The SDK is about 30MB these days.  They come out with a new one every
half-year or so, and then I download it.  I guess it depends on
whether you have a fast Internet connection.  For me this hasn't
been a problem.

					      and then you get to fight
   with the installation since many OS's ship with their own broken/old
   JVMs.  

Wow, I've never had the slightest problem installing a JVM.  I must
have a dozen JVM's on my hard disk, since I have a bunch of B2B
products that ship with a JVM, but they don't get in each other's way
at all.

   1. I can download, install, and learn this language in 2 days

Unfortuantely, it's very hard to define what constitutes learning the
language, since there's really such a continuum between core language
semantics, less-than-core language semantics, core libraries,
not-so-core libraries, etc.  Learning how to write "hello, world"?
Leaning enough about the libraries so that you know about "glob.glob"
and how to open a TCP socket?  Learning how to grasp the possibilities
of call/cc?

In fact, how would one go about measuring how long it takes to learn
one language versus another, since you'd have to measure how long it
takes to attain a certain level of proficiency, and defining the level
of proficiency in a language-independent way is clearly difficult?

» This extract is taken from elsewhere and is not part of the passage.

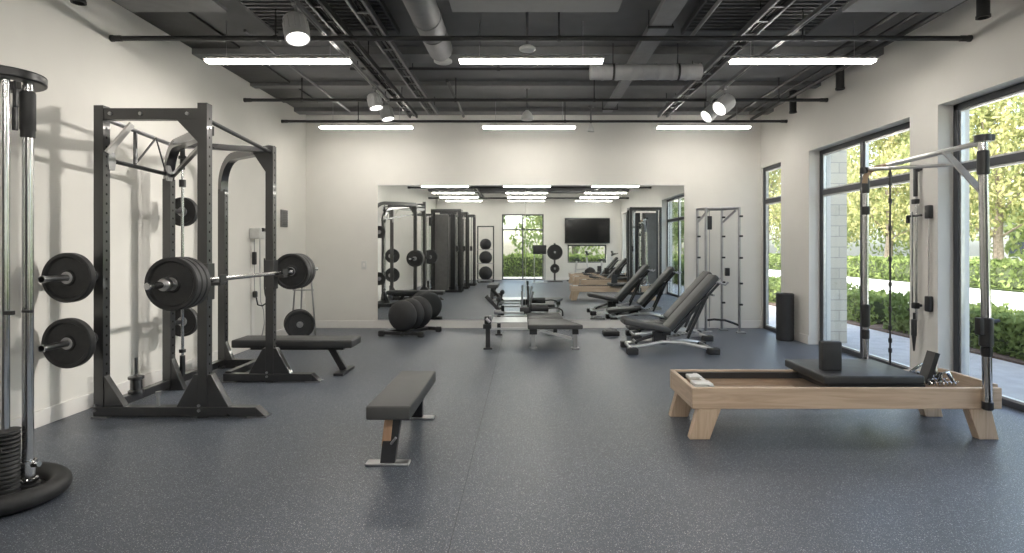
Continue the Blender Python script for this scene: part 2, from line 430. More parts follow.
# ------------------------------------------------------------------ ceiling
n = 1
for y, wd, dp in ((-2.6, .3, .10), (0.2, .3, .10), (3.2, .3, .1), (6.28, .30, .09), (7.5, .14, .06), (8.95, .22, .06)):
    struct('trim_%d' % n, MB().span((XL, y-wd/2, ZC-dp), (XR, y+wd/2, ZC)), M['beam'], 0.004); n += 1
struct('trim_%d' % n, MB().span((XL, 4.75, ZC-.025), (-3.12, 8.45, ZC)), M['pipe'], 0.004)
def ribbed(x0, x1, y0, y1, z):
    m = MB(); m.span((x0, y0, z+.03), (x1, y1, z+.045)); k = int((y1-y0)/.075)
    for i in range(k): m.span((x0, y0+i*.075, z), (x1, y0+i*.075+.03, z+.03))
    m.span((x0-.02, y0, z-.004), (x0, y1, z+.05)); m.span((x1, y0, z-.004), (x1+.02, y1, z+.05))
    return m
tag(ribbed(-2.42, -1.25, 3.45, 5.5, 3.44).build('ribbed_ceiling_panel', M['rib']), 'ribbed dark metal deck panel overhead on the rack side of the ceiling', 'ceiling panel', 'ribbed deck panels')
tag(ribbed(1.55, 2.75, 3.45, 5.5, 3.44).build('ribbed_ceiling_panel', M['rib']), 'ribbed dark metal deck panel overhead on the window side of the ceiling', 'ceiling panel', 'ribbed deck panels')
for x0, x1, nm in ((-.61, .78, 'above the middle of the room'), (2.66, 3.52, 'near the window wall'), (-3.3, -2.5, 'beside the left wall')):
    m = MB().span((x0, 3.1, 3.32), (x1, 4.7, 3.36))
    o = thing('acoustic_panel', 'flat grey acoustic panel hung %s' % nm, 'ceiling panel', ((x0+x1)/2, 3.9, 3.32), group='flat acoustic panels', world=True)
    m.build('panel', M['panel'] if x0 > -3 else M['beam'], o, bevel=.004)
    h = MB()
    for x in (x0+.1, x1-.1):
        for y in (3.25, 4.55): h.tube((x, y, 3.36), (x, y, ZC), .004, 6)
    h.build('hanger', M['steel'], o)
def pipe(y, z, r, label, hang):
    o = thing('sprinkler_pipe', label, 'pipe', (0, y, z), group='pipes across the ceiling', world=True)
    MB().tube((XL+.015, y, z), (XR-.015, y, z), r).build('pipe', M['pipe'], o)
    e = MB()
    for x, d in ((XL, 1), (XR, -1)): e.tube((x, y, z), (x+d*.02, y, z), r*1.35, 16); e.tube((x+d*.02, y, z), (x+d*.09, y, z), r*1.2, 14)
    e.build('end_flange', M['pipe'], o)
    c = MB()
    for x in hang: c.tube((x, y, z), (x, y, ZC), .007, 8); c.tube((x-.015, y, z), (x+.015, y, z), r*1.3, 14)
    c.build('hanger', M['pipe'], o)
pipe(4.94, 3.19, .022, 'black ceiling pipe crossing wall to wall closest to the camera', (-2.2, 0.3, 2.45))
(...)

   2. No fussing over the installer or finding out my platform is not
   fully supported

(Obviously this is an implementation issue rather than a language issue.)

   3. No makefiles, compilers, or wierd external library stuff to write
   simple applications

   In my recent experience, Python admirably fulfilled this.  I haven't
   yet played with Perl.  MzScheme was pretty close (better searching in
   the help system and some sample programs would fix the learning curve).
    Various unix shell scripts, Windows .BAT and .CMD, OS/2 REXX, awk,
   sed, JavaScript, VB Script all fit the bill. Java/C++ are clearly not
   lightweight.

It seems to me that there are a lot of people on this list who are
very eager to criticize Java.  (Java is heavyweight, and thus Java is
bad.)  Perhaps it is largely because Java has gotten so widespread and
popular that it invites so much resentment.  In my mail wth Mike Salib
before the workshop, I was talking about some of these issues, and he
implied (probably inadvertently) that one of the problems with Java
was that it doesn't check array bounds!  (Admittedly this is an
extreme case.)

You seem to be implying that "installing" Java is time-consuming and
difficult, that Java isn't ported to a lot of platforms, that you need
makefiles to use Java, that you need "weird external library stuff" to
write simple applicationsm, none of which is the case.